Я очень люблю пейзажи казаковские: вот эти реки с густо заваренной, как чай, полной листьев водой, эти северные паромы, деревни почти безлюдные, охотничий быт. В городе всегда эти люди немного чужаки, потому что город к ним крайне негостеприимен – об этом в фильме Калика «Любить…» новелла по мотивам рассказа Казакова «Осень в дубовых лесах», где двоим некуда приткнуться. Нет, он вообще писатель замечательной бесприютности и одинокости, но многие прозаические моды своего века он, к сожалению, впитал. Настоящая проза, почти чеховского уровня – это рассказы последних пяти-семи лет, когда не мысль, а именно сложное и тонкое сочетание лейтмотивов организует рассказ и какой-то настрой великолепный. Это вот такая пронзительная грусть, невероятная, какая бывает только ну уж с очень сильного похмелья, может быть, или очень серым утром в очень средней полосе.


– Что вы думаете о роли Геннадия Шпаликова в художественной жизни СССР в шестидесятые годы?

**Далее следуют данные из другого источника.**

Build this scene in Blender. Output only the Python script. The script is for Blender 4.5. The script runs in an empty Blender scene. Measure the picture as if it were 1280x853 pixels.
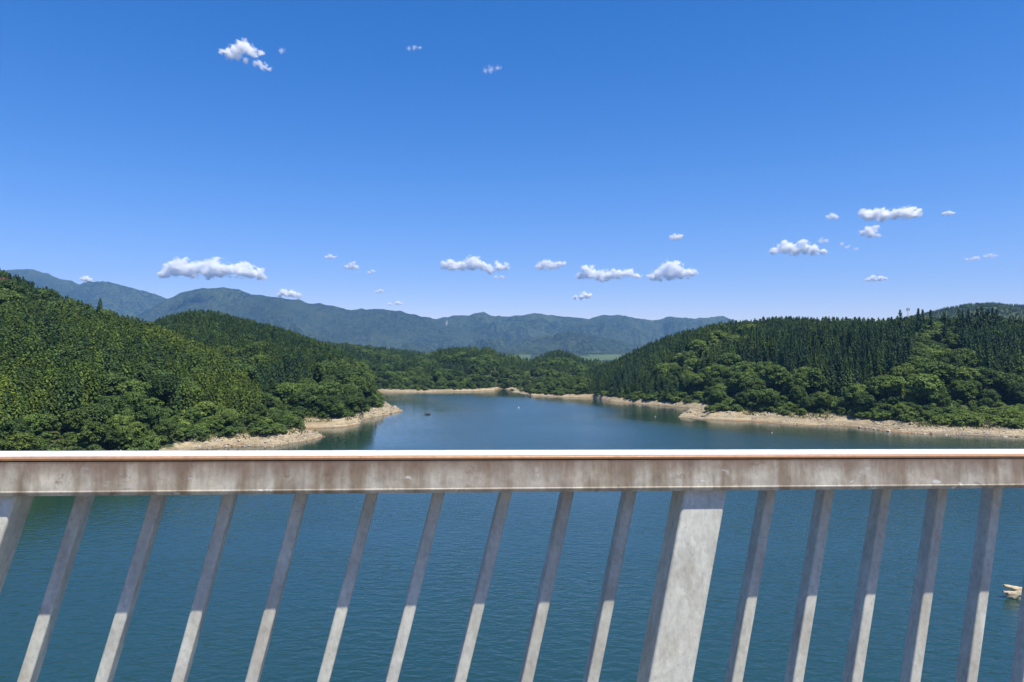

– Я совершенно солидарен с Натальей Борисовной Рязанцевой, которая сказала, что шестидесятые годы выдумал Гена Шпаликов (кстати, её первый муж). Шпаликов играл определяющую роль в создании эстетики шестидесятых. Он сценарист «Заставы Ильича» и «Я шагаю по Москве» – двух фильмов, в которых уже наглядно явлен мировоззренческий кризис шестидесятых, о чём потом Лев Аннинский и Татьяна Хлоплянкина напишут с убийственной точностью. Шпаликов, конечно, понимал, что в шестидесятые было всё непросто. И он выстраивал настоящие шестидесятые, а не идиллическую картинку. Он снял сам по собственному сценарию «Долгую счастливую жизнь» с Кириллом Лавровым и Инной Гулая – великий фильм, где разоблачён изнутри дутый супермен шестидесятых годов, который позировать умеет, а жить не умеет. Я думаю, что с коммунарской романтикой и вообще с советской романтикой Шпаликов разобрался ещё убедительнее в своём гениальном сценарии «Девочка Надя, чего тебе надо?». Он писал его без всякой надежды на реализацию, писал, насколько я знаю, на почтовых бланках, но написал великую прозу.